▶ [What you need to do] Pick out the lines in the listing below that contain the word "from" and copy them.

____ Recorded data

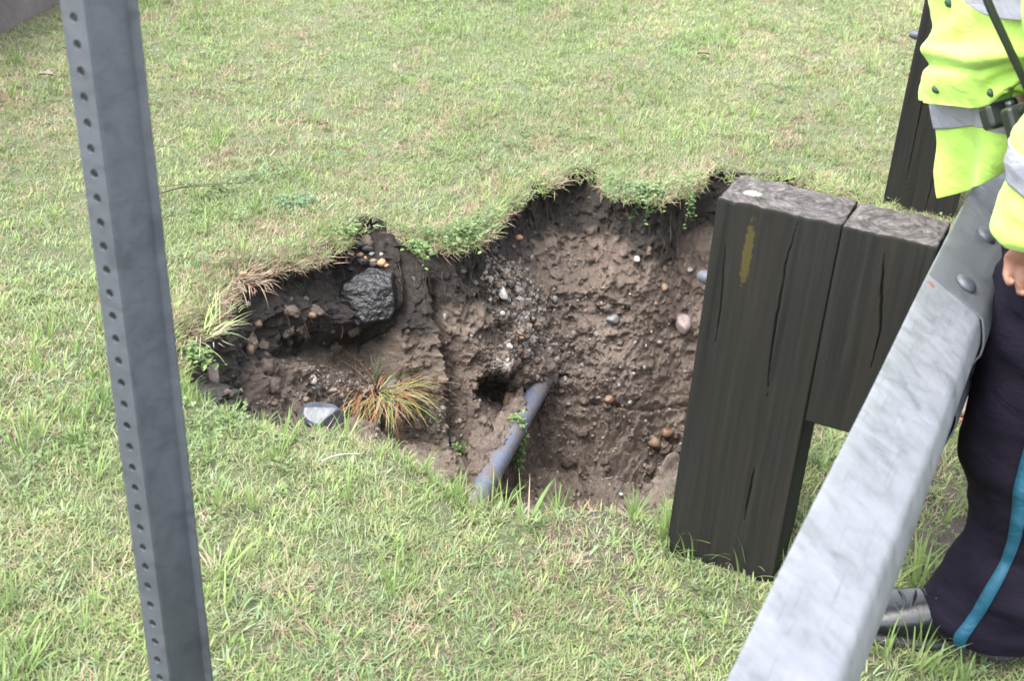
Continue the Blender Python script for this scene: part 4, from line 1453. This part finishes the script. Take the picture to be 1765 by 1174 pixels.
PM = {
    'vest': cloth('hi_vis_yellow', (.34, .55, .095), .55, .06, .1),
    'silver': cloth('reflective_silver', (.25, .255, .30), .35, .1, .0),
    'navy': cloth('navy_trousers', (.0062, .0048, .0105), .85, .2, .0),
    'teal': cloth('teal_stripe', (.006, .062, .105), .6, .15, .0),
    'denim': cloth('dark_denim', (.03, .035, .06), .85, .2, .1),
    'coat': cloth('grey_coat', (.12, .12, .13), .8, .2, .1),
    'skin': simple('skin', (.23, .115, .075), .5, 0, .08, 30, .15, .001),
    'leather': simple('black_leather', (.004, .0045, .008), .34, 0, .3, 30, .25, .002, .7),
    'sole': simple('rubber_sole', (.02, .02, .02), .7, 0, .2, 40),
    'tanshoe': simple('tan_leather', (.15, .115, .095), .6, 0, .15, 30),
    'tansole': simple('tan_sole', (.22, .09, .035), .6, 0, .15, 30),
    'hair': simple('dark_hair', (.03, .02, .012), .6, 0, .4, 90, .8, .004),
    'black': simple('black_plastic', (.018, .022, .020), .38, 0, .15, 40, .1, .001),
    'snap': simple('dark_snap', (.008, .028, .014), .4, 0, .1, 40),
    'cap': cloth('navy_cap', (.02, .02, .035), .8),
    'white': simple('white_print', (.6, .62, .62), .5, 0, .02, 10),
    'red': simple('orange_button', (.7, .12, .04), .4, 0, .05, 10),
}
def head_mb(mb, c, fwd, up, s=1.):
    "skull, jaw, nose, brow, ears; fwd is where the face looks"
    fwd = np.asarray(fwd, float); fwd /= np.linalg.norm(fwd)
    up = np.asarray(up, float); up -= fwd * (up @ fwd); up /= np.linalg.norm(up)
    rt = np.cross(fwd, up)
    B = np.stack([fwd, rt, up])
    def el(p_, R_, n_=20):
        V_, F_ = [], []
        bm_ = bmesh.new(); bmesh.ops.create_uvsphere(bm_, u_segments=n_, v_segments=n_ // 2 + 2, radius=1)
        V_ = np.array([v.co[:] for v in bm_.verts]); F_ = [tuple(v.index for v in f.verts) for f in bm_.faces]; bm_.free()
        mb.add((V_ * np.asarray(R_) * s + np.asarray(p_) * s) @ B + c, F_)
    el((-.012, 0, .035), (.098, .077, .085))
    el((.022, 0, -.030), (.062, .060, .075))
    el((.050, 0, -.075), (.030, .032, .026))
    el((.088, 0, -.012), (.018, .013, .026))
    el((.100, 0, -.022), (.012, .015, .010))
    el((.074, 0, .022), (.018, .055, .012))
    el((.078, 0, -.052), (.012, .024, .006))
    el((.078, 0, -.062), (.011, .020, .006))
    for q in (-1, 1):
        el((-.005, q * .078, -.008), (.020, .008, .032))
        el((.070, q * .030, -.030), (.022, .022, .020))
    return B
def hand_mb(mb, wrist, dirv, palmn, thumb_side, s=1., curl=.7):
    "palm and five bent fingers; dirv from the wrist to the knuckles, palmn out of the palm"
    d = np.asarray(dirv, float); d /= np.linalg.norm(d)
    n_ = np.asarray(palmn, float); n_ -= d * (n_ @ d); n_ /= np.linalg.norm(n_)
    t_ = np.cross(n_, d) * thumb_side
    w_ = np.asarray(wrist, float)
    rings = []
    for u_, hw, th in ((-.02, .027, .020), (.01, .030, .017), (.04, .039, .016), (.07, .042, .014), (.088, .038, .011)):
        rings.append([w_ + d * u_ * s + (t_ * hw * math.cos(a) + n_ * th * math.sin(a)) * s for a in np.linspace(0, 2 * math.pi, 20, endpoint=False)])
    mb.loft(rings)
    for i, (off, L) in enumerate(((.030, .072), (.010, .082), (-.010, .076), (-.030, .060))):
        p_ = w_ + (d * .080 + t_ * off) * s
        pts = [p_ - d * .02 * s, p_]
        a = .15
        for f_ in (.45, .30, .25):
            a += curl * (.55 + .1 * i)
            pts.append(pts[-1] + (d * math.cos(a) + n_ * math.sin(a)) * L * f_ * s)
        mb.tube(pts, [.0095 * s, .0095 * s, .0088 * s, .008 * s, .0065 * s], 12)
    p_ = w_ + (d * .018 + t_ * .026) * s
    q = [p_, p_ + (d * .026 + t_ * .022 + n_ * .008) * s, p_ + (d * .055 + t_ * .030 + n_ * .022) * s, p_ + (d * .074 + t_ * .024 + n_ * .034) * s]
    mb.tube(q, [.013 * s, .0115 * s, .0098 * s, .0075 * s], 12)
def shoe(root, heel, toe, mu, msl, w_=.048, hgt=.085, laces=True, collar=.125):
    heel, toe = np.asarray(heel, float), np.asarray(toe, float)
    d = toe - heel; L = np.linalg.norm(d[:2]); d = np.array([d[0] / L, d[1] / L, 0]); s_ = np.array([-d[1], d[0], 0])
    z0 = heel[2]
    def ring(u_, hw, zt, z_lo):
        out = []
        for a in np.linspace(0, 2 * math.pi, 24, endpoint=False):
            c, s = math.cos(a), math.sin(a)
            zz = z_lo + (zt - z_lo) * (.5 + .5 * s) if s > 0 else z_lo + (zt - z_lo) * .5 * (1 + s) ** 1.6
            out.append(heel + d * u_ * L + s_ * hw * np.sign(c) * abs(c) ** .75 + np.array([0, 0, zz]))
        return out
    prof = [(-.01, .012, .06, .03), (.0, .028, .075, .016), (.06, .036, .090, .014), (.2, .038, .105, .014), (.36, .037, .104, .014), (.5, .041, .088, .014), (.64, .047, .070, .014), (.78, .047, .058, .014), (.88, .042, .050, .014), (.96, .030, .040, .015), (1.0, .014, .030, .018)]
    k_ = w_ / .048
    P = catm([(u_, hw * k_, zt, zl) for u_, hw, zt, zl in prof], 40)
    mb_ = MB().loft([ring(*q) for q in P])
    ank = limb([(*(heel + d * .20 * L + np.array([0, 0, .05])), .036), (*(heel + d * .17 * L + np.array([0, 0, .10])), .038), (*(heel + d * .15 * L + np.array([0, 0, collar])), .040)], 24, 10, .001)
    mb_.loft(list(ank))
    up_ = mb_.build('shoe', mu, root)
    mb_ = MB()
    out = []
    for z_ in (0.0, .004, .012, .016):
        r_ = []
        for a in np.linspace(0, 2 * math.pi, 60, endpoint=False):
            u_ = .5 + .515 * math.cos(a)
            hw = float(np.interp(u_, [q[0] for q in prof], [q[1] for q in prof])) * k_ * 1.06
            hw = hw if 0 < u_ < 1 else .012
            r_.append(heel + d * u_ * L + s_ * hw * math.copysign(1, math.sin(a)) * min(1, abs(math.sin(a)) * 3) + np.array([0, 0, z_ + .0]))
        out.append(r_)
    mb_.loft(out)
    o = mb_.build('sole', msl, root); 
    o.parent = up_
    if laces:
        mb_ = MB()
        for i in range(5):
            u_ = .40 + .055 * i
            c = heel + d * u_ * L
            zt = float(np.interp(u_, [q[0] for q in prof], [q[2] for q in prof]))
            pts = [c + s_ * .026 * q_ + np.array([0, 0, zt + .004 - .012 * abs(q_) ** 2]) + d * .006 * q_ * (1 if i % 2 else -1) for q_ in (-1, -.6, -.2, .2, .6, 1)]
            mb_.tube(pts, .0022, 6)
        c = heel + d * .42 * L + np.array([0, 0, .108])
        for q_ in (-1, 1):
            mb_.tube([c, c + s_ * .02 * q_ + d * .004, c + s_ * .03 * q_ + d * .016 - np.array([0, 0, .006]), c + s_ * .014 * q_ + d * .014 - np.array([0, 0, .002]), c], .002, 6)
        o = mb_.build('laces', PM['sole'], root); o.parent = up_
    return up_
def remesh(o, vx, it=6):
    m_ = o.modifiers.new('skin', 'REMESH'); m_.mode = 'VOXEL'; m_.voxel_size = vx; m_.use_smooth_shade = True
    s_ = o.modifiers.new('relax', 'SMOOTH'); s_.iterations = it; s_.factor = .5
def stripband(name, V_, i0, i1, mat, parent, lift=.0025, a0=None, a1=None):
    "a band sewn on: a run of rings of a garment, lifted off it"
    R_ = V_[i0:i1]
    c = R_.mean(axis=1, keepdims=True)
    N_ = R_ - c; N_ /= np.linalg.norm(N_, axis=-1, keepdims=True)
    A_ = R_ + N_ * lift
    n_ = A_.shape[1]
    mb_ = MB()
    if a0 is None:
        mb_.loft(list(A_), cap=False)
    else:
        mb_.loft([r_[a0:a1] for r_ in A_], cap=False, closed=False)
    o = mb_.build(name, mat, parent, True)
    m_ = o.modifiers.new('thick', 'SOLIDIFY'); m_.thickness = .002; m_.offset = -1
    return o

# --- the officer leaning over the rail
off = empty('person', (.62, .10, 0), 'person in yellow high visibility jacket and dark teal striped trousers leaning over the rail', 'person')
g0 = float(ground_z(.55, .0))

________

▶ [Exercise answer]
Continue the Blender Python script for this scene: part 4, from line 1453. This part finishes the script. Take the picture to be 1765 by 1174 pixels.
    "palm and five bent fingers; dirv from the wrist to the knuckles, palmn out of the palm"